Today, I’m finishing my three-week time in Ephesians. There’s clearly a lot more in this book that I need to learn, but that’ll be at another time when I come back to it. I haven’t decided which book of the Bible I will study next.

One of the first passages that stood out was one dealing with speech:

Let no corrupting talk come out of your mouths, but only such as is good for building up, as fits the occasion, that it may give grace to those who hear. And do not grieve the Holy Spirit of God, by whom you were sealed for the day of redemption. Let all bitterness and wrath and anger and clamor and slander be put away from you, along with all malice. Be kind to one another, tenderhearted, forgiving one another, as God in Christ forgave you. (Ephesians 4:29-32)

Pretty basic stuff, but not easy at all. For a long time, I thought that as long as I didn’t go out of my way to say hurtful things, then I wouldn’t be hurting anyone in my speech. However, I’ve realized how dangerous a careless word or comment can be. I need to be extremely careful of everything I say. “If anyone thinks he is religious and does not bridle his tongue but deceives his heart, this person’s religion is worthless” (James 1:26).

According to v. 29, here is the way a Christian should always talk:

  • Without corruption: nothing bad or rotten should be said. Specifically, chapter 5 says that “no filthiness nor foolish talk nor crude joking” about sex should be involved (v. 4). There’s a fine line between being honest (and not prudish) about sex while at the same time not talking about it to satisfy the lust of the speaker (off the top of my head, I can think of several instances where I have done this). If you find yourself bringing sex unnecessarily into many of your conversations, that’s probably a bad sign. (Apparently, Ted Haggard did this frequently before his homosexual behavior was discovered.)
  • Building up: constructive and encouraging, even when criticizing; being careful not to criticize without offering encouragement. I often assume that people around me know that I appreciate them and their work — but, of course, I never tell them. So when I do come to them with criticisms, it’s deflating and discouraging. I know how that feels because I’ve been on the other end of the stick.
  • Fitting the occasion: whatever needs to be said. Everything should be carefully shaped to address the need of the situation. No doubt this requires a lot of skill, practice, and prayer. I look forward to seeing this become second nature as God teaches me how I can make my speech become “gracious, seasoned with salt” (Colossians 4:6).
  • Giving grace to those who hear: communicating the grace of God that should be evident in our own lives. Every word we say should be a gift from God to those around us. Reading the Bible or a good Christian book is an encouragement to me; my own words should encourage others in the same way.

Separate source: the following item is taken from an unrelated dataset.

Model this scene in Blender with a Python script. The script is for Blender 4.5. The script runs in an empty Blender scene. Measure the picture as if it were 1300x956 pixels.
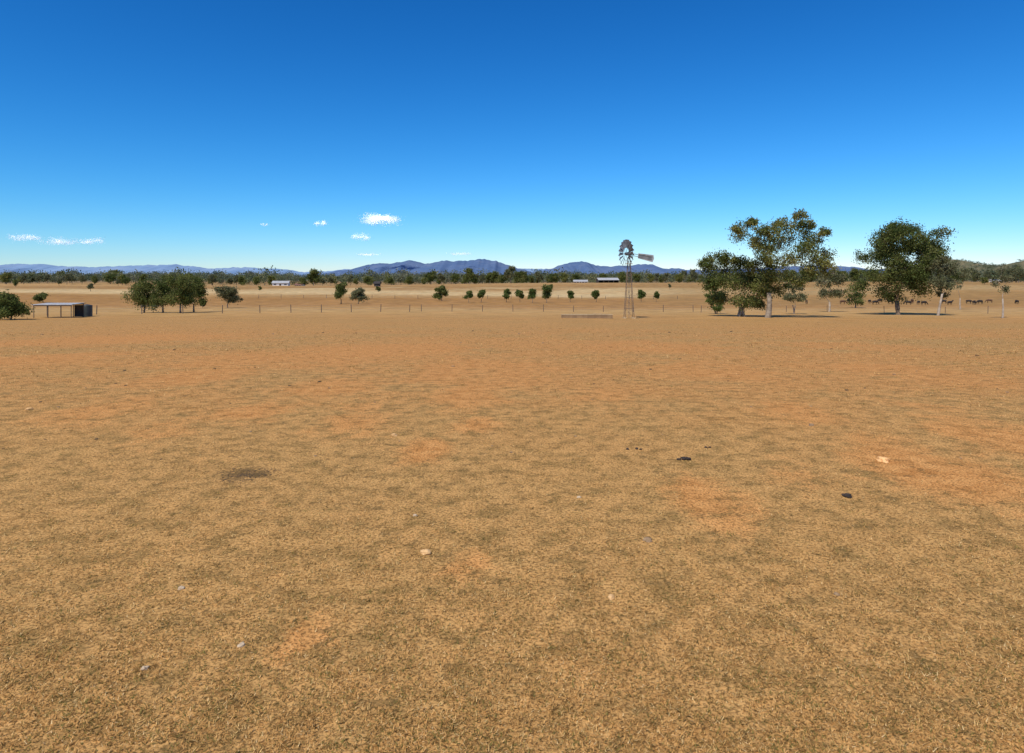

The next three verses demonstrate that a) it’s possible to grieve the Holy Spirit by the way we speak toward others (v. 30), and b) speech should contain no characteristics of “bitterness and wrath and anger and clamor and slander” as well as “all malice” (v. 31); instead, our words should be “kind, tenderhearted, forgiving one another, as God in Christ forgave you” (v. 32). That last phrase is a good reminder that we are called to speak to others the way God speaks to us — with love, mercy, and forgiveness.

Holy crap, this post went a lot longer than I thought it would. I was worrying as I began this blog that I’d get tired of it really fast, but it’s clearly becoming too much fun to stop. It’s been a great success in getting me to think more deeply over the scriptures. I hope you enjoy reading it as much as I enjoy writing it.